Noel’s lawyer rested his case without putting Noel on the stand. Both defendants are lawyers.

Atlanta: Jury deciding penalty for former black radical

A prosecutor on Monday urged jurors to ignore defense pleas for mercy and choose a death sentence for the former black power radical once known as H. Rap Brown, who was convicted of killing a sheriff’s deputy.

Assistant Dist. Atty. Ron Dixon told the jury that evidence it has already heard in his three-week trial justifies a recommendation of a death sentence.

The man who has since changed his name to Jamil Abdullah Al-Amin was convicted Saturday of killing Fulton County Sheriff’s Deputy Ricky Kinchen and wounding Deputy Aldranon English in a shootout in March 2000.

The jury has three options for Al-Amin: death, life in prison without parole or life with the possibility of parole. For a death sentence in Georgia, the jury must be unanimous, and the judge may not overrule its decision.

Chicago: Cyanide found stored in subway system

A man was charged Monday with storing deadly powdered cyanide in an underground passage that is part of the city’s mass transit system.

Joseph Konopka allegedly took over a Chicago Transit Authority storage room under the downtown district and stored sodium cyanide and potassium cyanide there.

University of Illinois-Chicago police arrested Konopka and a juvenile Saturday night for allegedly trespassing, according to an FBI affidavit filed in federal court. They were found in a steam tunnel under the university’s education building, according to the FBI.

When he was arrested, Konopka was carrying a vial containing a powder that was determined to be sodium cyanide-sodium carbonate, the FBI said.

The juvenile told FBI agents that Konopka had taken over an area within a CTA underground passageway to store chemicals, the FBI said.

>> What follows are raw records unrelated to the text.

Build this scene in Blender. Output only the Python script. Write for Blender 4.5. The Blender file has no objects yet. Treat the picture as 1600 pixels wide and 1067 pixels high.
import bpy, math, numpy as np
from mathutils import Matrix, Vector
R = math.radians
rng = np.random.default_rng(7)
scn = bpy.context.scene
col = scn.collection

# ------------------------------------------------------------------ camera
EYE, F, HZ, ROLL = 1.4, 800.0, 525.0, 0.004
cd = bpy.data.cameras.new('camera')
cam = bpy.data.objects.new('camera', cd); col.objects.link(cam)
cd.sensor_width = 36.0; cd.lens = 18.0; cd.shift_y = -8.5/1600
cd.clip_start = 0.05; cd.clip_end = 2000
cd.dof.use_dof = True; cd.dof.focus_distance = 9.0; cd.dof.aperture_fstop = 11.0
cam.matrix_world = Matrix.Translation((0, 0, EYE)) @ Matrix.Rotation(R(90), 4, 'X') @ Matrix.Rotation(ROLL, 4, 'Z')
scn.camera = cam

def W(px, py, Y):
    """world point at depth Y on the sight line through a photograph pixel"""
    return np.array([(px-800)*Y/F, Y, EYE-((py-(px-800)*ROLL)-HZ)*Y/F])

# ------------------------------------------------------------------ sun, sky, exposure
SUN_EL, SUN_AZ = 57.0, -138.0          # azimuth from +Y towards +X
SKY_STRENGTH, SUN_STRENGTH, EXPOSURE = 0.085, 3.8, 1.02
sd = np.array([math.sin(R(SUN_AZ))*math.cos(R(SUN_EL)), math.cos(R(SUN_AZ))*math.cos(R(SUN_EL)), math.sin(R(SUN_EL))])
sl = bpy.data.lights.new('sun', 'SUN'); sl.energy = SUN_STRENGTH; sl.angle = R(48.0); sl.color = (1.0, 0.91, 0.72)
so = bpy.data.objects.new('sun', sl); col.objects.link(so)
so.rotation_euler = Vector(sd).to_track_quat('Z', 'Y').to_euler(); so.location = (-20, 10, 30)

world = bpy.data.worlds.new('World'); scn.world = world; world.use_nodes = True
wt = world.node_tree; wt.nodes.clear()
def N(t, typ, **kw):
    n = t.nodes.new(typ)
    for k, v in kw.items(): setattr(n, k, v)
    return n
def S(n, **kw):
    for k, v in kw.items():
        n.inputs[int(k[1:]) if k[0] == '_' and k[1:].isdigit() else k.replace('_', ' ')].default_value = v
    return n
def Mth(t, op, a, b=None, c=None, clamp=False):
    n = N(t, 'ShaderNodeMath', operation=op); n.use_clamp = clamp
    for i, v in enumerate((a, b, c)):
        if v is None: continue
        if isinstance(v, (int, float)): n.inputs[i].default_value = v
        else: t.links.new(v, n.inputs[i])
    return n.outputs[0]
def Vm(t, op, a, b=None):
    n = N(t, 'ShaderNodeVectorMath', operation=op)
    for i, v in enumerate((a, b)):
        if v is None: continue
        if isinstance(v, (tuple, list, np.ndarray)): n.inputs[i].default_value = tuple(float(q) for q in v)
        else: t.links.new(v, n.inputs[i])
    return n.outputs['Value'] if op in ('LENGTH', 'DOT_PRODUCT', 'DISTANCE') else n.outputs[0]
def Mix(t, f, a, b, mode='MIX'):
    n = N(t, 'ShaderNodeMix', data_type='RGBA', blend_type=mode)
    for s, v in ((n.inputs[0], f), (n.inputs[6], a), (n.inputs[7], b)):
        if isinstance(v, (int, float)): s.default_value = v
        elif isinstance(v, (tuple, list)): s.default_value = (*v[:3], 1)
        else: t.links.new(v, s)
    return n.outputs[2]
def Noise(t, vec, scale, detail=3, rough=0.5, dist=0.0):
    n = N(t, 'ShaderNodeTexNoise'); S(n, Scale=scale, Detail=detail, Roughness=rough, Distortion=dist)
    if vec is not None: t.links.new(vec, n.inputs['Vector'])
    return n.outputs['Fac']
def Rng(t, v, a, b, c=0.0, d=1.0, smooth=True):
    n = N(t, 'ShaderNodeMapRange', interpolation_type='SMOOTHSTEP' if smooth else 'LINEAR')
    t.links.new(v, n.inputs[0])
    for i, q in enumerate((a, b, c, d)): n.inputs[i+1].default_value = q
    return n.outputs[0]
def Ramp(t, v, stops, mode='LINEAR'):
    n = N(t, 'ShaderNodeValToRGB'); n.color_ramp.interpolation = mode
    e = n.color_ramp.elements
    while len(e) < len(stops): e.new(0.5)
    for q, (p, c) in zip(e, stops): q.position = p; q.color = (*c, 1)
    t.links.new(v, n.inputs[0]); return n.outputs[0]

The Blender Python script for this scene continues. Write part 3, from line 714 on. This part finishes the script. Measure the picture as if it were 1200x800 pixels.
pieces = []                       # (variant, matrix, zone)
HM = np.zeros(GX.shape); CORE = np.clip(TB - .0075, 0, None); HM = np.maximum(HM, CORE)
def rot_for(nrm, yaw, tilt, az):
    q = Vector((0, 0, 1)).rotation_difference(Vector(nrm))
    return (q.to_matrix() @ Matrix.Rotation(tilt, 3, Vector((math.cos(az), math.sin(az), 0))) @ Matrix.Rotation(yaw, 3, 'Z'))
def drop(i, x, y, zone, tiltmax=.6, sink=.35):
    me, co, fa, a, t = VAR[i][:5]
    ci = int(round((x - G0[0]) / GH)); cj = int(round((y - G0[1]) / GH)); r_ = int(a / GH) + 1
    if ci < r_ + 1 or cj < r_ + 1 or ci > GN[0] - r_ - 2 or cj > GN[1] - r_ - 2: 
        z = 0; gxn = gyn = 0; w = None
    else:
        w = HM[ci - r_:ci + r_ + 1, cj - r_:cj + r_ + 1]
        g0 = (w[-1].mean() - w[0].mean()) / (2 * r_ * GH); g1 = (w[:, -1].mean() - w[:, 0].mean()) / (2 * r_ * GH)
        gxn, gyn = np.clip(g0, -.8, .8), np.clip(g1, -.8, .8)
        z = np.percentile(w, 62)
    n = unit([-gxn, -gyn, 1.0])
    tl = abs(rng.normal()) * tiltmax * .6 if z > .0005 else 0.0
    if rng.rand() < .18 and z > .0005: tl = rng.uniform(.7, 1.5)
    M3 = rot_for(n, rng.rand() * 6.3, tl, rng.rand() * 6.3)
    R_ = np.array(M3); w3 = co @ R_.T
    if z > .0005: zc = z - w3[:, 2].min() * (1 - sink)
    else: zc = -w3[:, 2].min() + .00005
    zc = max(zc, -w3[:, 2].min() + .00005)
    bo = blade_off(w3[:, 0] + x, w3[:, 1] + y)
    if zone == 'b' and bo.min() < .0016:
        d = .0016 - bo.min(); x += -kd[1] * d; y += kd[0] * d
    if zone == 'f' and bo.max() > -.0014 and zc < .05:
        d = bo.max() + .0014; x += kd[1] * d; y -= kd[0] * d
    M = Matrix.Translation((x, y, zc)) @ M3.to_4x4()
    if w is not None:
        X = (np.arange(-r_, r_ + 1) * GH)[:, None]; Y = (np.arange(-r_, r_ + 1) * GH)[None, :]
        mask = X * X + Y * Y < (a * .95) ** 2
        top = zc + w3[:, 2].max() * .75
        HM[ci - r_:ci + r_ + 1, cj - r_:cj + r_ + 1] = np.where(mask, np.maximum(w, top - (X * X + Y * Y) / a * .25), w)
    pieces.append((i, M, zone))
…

Colorado: ‘Fighting Whities’ mock Indian mascot

Unable to persuade a local school to change a mascot name that offends them, a group of American Indian students at the University of Northern Colorado in Greeley named their intramural basketball team “The Fighting Whities.”

The team chose a white man as its mascot to raise awareness of stereotypes that some cultures endure.

“The message is, let’s do something that will let people see the other side of what it’s like to be a mascot,” said Solomon Little Owl, a member of the team and director of Native American Student Services at the university.

The students are upset with Eaton High School for using an American Indian caricature on the team logo. The team is called the Reds.